Copy out all of the data exactly as it appears.

[Records from a dataset]
"""

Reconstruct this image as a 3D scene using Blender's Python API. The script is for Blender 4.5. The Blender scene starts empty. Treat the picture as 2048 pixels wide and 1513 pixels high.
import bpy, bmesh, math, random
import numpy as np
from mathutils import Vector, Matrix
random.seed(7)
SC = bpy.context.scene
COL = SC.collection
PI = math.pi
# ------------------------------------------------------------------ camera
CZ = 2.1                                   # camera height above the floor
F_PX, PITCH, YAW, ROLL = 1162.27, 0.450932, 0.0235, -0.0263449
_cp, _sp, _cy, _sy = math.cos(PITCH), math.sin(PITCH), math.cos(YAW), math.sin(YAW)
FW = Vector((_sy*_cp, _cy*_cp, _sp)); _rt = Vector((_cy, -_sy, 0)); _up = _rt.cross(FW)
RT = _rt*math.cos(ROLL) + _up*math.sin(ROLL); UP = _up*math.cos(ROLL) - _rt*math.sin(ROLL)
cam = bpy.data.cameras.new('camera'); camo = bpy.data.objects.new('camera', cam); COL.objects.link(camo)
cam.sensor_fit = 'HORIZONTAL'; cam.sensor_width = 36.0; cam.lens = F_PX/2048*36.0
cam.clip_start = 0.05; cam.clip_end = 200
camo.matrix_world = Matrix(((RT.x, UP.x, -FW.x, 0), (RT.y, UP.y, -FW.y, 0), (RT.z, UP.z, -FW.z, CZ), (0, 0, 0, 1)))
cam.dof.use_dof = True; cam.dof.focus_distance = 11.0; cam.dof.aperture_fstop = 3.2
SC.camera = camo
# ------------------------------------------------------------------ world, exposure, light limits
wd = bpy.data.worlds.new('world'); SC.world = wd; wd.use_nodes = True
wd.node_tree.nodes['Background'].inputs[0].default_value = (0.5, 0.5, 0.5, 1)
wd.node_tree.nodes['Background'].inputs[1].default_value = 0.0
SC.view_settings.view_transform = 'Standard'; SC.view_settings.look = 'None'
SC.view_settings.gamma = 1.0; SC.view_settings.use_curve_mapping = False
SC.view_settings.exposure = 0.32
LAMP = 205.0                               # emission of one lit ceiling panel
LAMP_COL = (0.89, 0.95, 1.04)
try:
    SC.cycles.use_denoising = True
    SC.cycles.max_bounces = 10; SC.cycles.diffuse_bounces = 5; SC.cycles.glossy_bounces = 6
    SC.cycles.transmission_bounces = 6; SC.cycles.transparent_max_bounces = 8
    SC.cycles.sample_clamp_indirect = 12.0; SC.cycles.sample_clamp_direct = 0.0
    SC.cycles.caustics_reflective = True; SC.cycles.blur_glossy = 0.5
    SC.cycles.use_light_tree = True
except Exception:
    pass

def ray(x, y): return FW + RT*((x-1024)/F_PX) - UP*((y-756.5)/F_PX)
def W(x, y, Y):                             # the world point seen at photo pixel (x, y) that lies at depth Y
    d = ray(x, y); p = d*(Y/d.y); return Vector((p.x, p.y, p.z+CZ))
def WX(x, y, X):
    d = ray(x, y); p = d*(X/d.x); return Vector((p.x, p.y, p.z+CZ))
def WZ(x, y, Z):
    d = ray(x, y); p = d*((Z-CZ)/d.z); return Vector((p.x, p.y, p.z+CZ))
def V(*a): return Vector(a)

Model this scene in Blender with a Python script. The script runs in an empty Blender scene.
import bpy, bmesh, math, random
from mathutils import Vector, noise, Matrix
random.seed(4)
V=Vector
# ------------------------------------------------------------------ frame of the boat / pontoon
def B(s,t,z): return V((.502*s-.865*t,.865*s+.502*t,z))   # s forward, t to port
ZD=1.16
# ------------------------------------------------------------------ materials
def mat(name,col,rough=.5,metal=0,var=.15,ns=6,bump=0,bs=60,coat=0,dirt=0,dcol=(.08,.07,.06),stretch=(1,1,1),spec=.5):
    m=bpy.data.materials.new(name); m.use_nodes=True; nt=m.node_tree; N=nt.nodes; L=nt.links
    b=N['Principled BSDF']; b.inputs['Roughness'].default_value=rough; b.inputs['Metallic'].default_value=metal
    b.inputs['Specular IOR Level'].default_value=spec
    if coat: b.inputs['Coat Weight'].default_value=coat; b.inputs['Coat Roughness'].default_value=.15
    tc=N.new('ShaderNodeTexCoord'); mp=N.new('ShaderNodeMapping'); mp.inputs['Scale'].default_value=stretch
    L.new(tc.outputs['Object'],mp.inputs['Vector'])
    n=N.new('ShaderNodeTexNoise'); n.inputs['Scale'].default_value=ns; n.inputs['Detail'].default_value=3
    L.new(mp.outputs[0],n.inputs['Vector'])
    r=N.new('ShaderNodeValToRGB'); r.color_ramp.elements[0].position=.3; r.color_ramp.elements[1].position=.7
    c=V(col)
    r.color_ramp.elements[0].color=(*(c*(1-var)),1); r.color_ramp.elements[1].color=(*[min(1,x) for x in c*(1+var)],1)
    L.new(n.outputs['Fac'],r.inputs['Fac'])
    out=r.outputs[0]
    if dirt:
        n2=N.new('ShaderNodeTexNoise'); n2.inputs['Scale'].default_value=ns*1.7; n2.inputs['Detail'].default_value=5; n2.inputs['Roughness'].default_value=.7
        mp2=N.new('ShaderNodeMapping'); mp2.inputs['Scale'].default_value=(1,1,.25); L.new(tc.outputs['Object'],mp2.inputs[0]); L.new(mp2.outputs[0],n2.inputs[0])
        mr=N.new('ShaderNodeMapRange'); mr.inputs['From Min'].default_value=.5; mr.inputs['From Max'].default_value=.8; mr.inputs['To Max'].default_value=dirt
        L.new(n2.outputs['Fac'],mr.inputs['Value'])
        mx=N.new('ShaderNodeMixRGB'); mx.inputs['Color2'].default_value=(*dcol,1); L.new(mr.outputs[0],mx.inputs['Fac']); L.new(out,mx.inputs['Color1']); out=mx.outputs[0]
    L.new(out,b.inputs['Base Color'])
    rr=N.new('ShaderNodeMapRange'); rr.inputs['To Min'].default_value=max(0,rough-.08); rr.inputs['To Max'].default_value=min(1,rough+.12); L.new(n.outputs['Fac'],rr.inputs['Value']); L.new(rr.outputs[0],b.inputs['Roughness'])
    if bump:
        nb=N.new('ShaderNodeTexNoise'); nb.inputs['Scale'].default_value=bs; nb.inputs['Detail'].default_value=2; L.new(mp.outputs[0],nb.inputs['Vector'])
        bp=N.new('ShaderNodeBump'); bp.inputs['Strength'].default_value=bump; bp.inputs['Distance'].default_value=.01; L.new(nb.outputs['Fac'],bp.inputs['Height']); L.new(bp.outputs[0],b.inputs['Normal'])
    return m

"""

Answer to this problem
Reconstruct this image as a 3D scene using Blender's Python API. The script is for Blender 4.5. The Blender scene starts empty. Treat the picture as 2048 pixels wide and 1513 pixels high.
import bpy, bmesh, math, random
import numpy as np
from mathutils import Vector, Matrix
random.seed(7)
SC = bpy.context.scene
COL = SC.collection
PI = math.pi
# ------------------------------------------------------------------ camera
CZ = 2.1                                   # camera height above the floor
F_PX, PITCH, YAW, ROLL = 1162.27, 0.450932, 0.0235, -0.0263449
_cp, _sp, _cy, _sy = math.cos(PITCH), math.sin(PITCH), math.cos(YAW), math.sin(YAW)
FW = Vector((_sy*_cp, _cy*_cp, _sp)); _rt = Vector((_cy, -_sy, 0)); _up = _rt.cross(FW)
RT = _rt*math.cos(ROLL) + _up*math.sin(ROLL); UP = _up*math.cos(ROLL) - _rt*math.sin(ROLL)
cam = bpy.data.cameras.new('camera'); camo = bpy.data.objects.new('camera', cam); COL.objects.link(camo)
cam.sensor_fit = 'HORIZONTAL'; cam.sensor_width = 36.0; cam.lens = F_PX/2048*36.0
cam.clip_start = 0.05; cam.clip_end = 200
camo.matrix_world = Matrix(((RT.x, UP.x, -FW.x, 0), (RT.y, UP.y, -FW.y, 0), (RT.z, UP.z, -FW.z, CZ), (0, 0, 0, 1)))
cam.dof.use_dof = True; cam.dof.focus_distance = 11.0; cam.dof.aperture_fstop = 3.2
SC.camera = camo
# ------------------------------------------------------------------ world, exposure, light limits
wd = bpy.data.worlds.new('world'); SC.world = wd; wd.use_nodes = True
wd.node_tree.nodes['Background'].inputs[0].default_value = (0.5, 0.5, 0.5, 1)
wd.node_tree.nodes['Background'].inputs[1].default_value = 0.0
SC.view_settings.view_transform = 'Standard'; SC.view_settings.look = 'None'
SC.view_settings.gamma = 1.0; SC.view_settings.use_curve_mapping = False
SC.view_settings.exposure = 0.32
LAMP = 205.0                               # emission of one lit ceiling panel
LAMP_COL = (0.89, 0.95, 1.04)
try:
    SC.cycles.use_denoising = True
    SC.cycles.max_bounces = 10; SC.cycles.diffuse_bounces = 5; SC.cycles.glossy_bounces = 6
    SC.cycles.transmission_bounces = 6; SC.cycles.transparent_max_bounces = 8
    SC.cycles.sample_clamp_indirect = 12.0; SC.cycles.sample_clamp_direct = 0.0
    SC.cycles.caustics_reflective = True; SC.cycles.blur_glossy = 0.5
    SC.cycles.use_light_tree = True
except Exception:
    pass

def ray(x, y): return FW + RT*((x-1024)/F_PX) - UP*((y-756.5)/F_PX)
def W(x, y, Y):                             # the world point seen at photo pixel (x, y) that lies at depth Y
    d = ray(x, y); p = d*(Y/d.y); return Vector((p.x, p.y, p.z+CZ))
def WX(x, y, X):
    d = ray(x, y); p = d*(X/d.x); return Vector((p.x, p.y, p.z+CZ))
def WZ(x, y, Z):
    d = ray(x, y); p = d*((Z-CZ)/d.z); return Vector((p.x, p.y, p.z+CZ))
def V(*a): return Vector(a)

Model this scene in Blender with a Python script. The script runs in an empty Blender scene.
import bpy, bmesh, math, random
from mathutils import Vector, noise, Matrix
random.seed(4)
V=Vector
# ------------------------------------------------------------------ frame of the boat / pontoon
def B(s,t,z): return V((.502*s-.865*t,.865*s+.502*t,z))   # s forward, t to port
ZD=1.16
# ------------------------------------------------------------------ materials
def mat(name,col,rough=.5,metal=0,var=.15,ns=6,bump=0,bs=60,coat=0,dirt=0,dcol=(.08,.07,.06),stretch=(1,1,1),spec=.5):
    m=bpy.data.materials.new(name); m.use_nodes=True; nt=m.node_tree; N=nt.nodes; L=nt.links
    b=N['Principled BSDF']; b.inputs['Roughness'].default_value=rough; b.inputs['Metallic'].default_value=metal
    b.inputs['Specular IOR Level'].default_value=spec
    if coat: b.inputs['Coat Weight'].default_value=coat; b.inputs['Coat Roughness'].default_value=.15
    tc=N.new('ShaderNodeTexCoord'); mp=N.new('ShaderNodeMapping'); mp.inputs['Scale'].default_value=stretch
    L.new(tc.outputs['Object'],mp.inputs['Vector'])
    n=N.new('ShaderNodeTexNoise'); n.inputs['Scale'].default_value=ns; n.inputs['Detail'].default_value=3
    L.new(mp.outputs[0],n.inputs['Vector'])
    r=N.new('ShaderNodeValToRGB'); r.color_ramp.elements[0].position=.3; r.color_ramp.elements[1].position=.7
    c=V(col)
    r.color_ramp.elements[0].color=(*(c*(1-var)),1); r.color_ramp.elements[1].color=(*[min(1,x) for x in c*(1+var)],1)
    L.new(n.outputs['Fac'],r.inputs['Fac'])
    out=r.outputs[0]
    if dirt:
        n2=N.new('ShaderNodeTexNoise'); n2.inputs['Scale'].default_value=ns*1.7; n2.inputs['Detail'].default_value=5; n2.inputs['Roughness'].default_value=.7
        mp2=N.new('ShaderNodeMapping'); mp2.inputs['Scale'].default_value=(1,1,.25); L.new(tc.outputs['Object'],mp2.inputs[0]); L.new(mp2.outputs[0],n2.inputs[0])
        mr=N.new('ShaderNodeMapRange'); mr.inputs['From Min'].default_value=.5; mr.inputs['From Max'].default_value=.8; mr.inputs['To Max'].default_value=dirt
        L.new(n2.outputs['Fac'],mr.inputs['Value'])
        mx=N.new('ShaderNodeMixRGB'); mx.inputs['Color2'].default_value=(*dcol,1); L.new(mr.outputs[0],mx.inputs['Fac']); L.new(out,mx.inputs['Color1']); out=mx.outputs[0]
    L.new(out,b.inputs['Base Color'])
    rr=N.new('ShaderNodeMapRange'); rr.inputs['To Min'].default_value=max(0,rough-.08); rr.inputs['To Max'].default_value=min(1,rough+.12); L.new(n.outputs['Fac'],rr.inputs['Value']); L.new(rr.outputs[0],b.inputs['Roughness'])
    if bump:
        nb=N.new('ShaderNodeTexNoise'); nb.inputs['Scale'].default_value=bs; nb.inputs['Detail'].default_value=2; L.new(mp.outputs[0],nb.inputs['Vector'])
        bp=N.new('ShaderNodeBump'); bp.inputs['Strength'].default_value=bump; bp.inputs['Distance'].default_value=.01; L.new(nb.outputs['Fac'],bp.inputs['Height']); L.new(bp.outputs[0],b.inputs['Normal'])
    return m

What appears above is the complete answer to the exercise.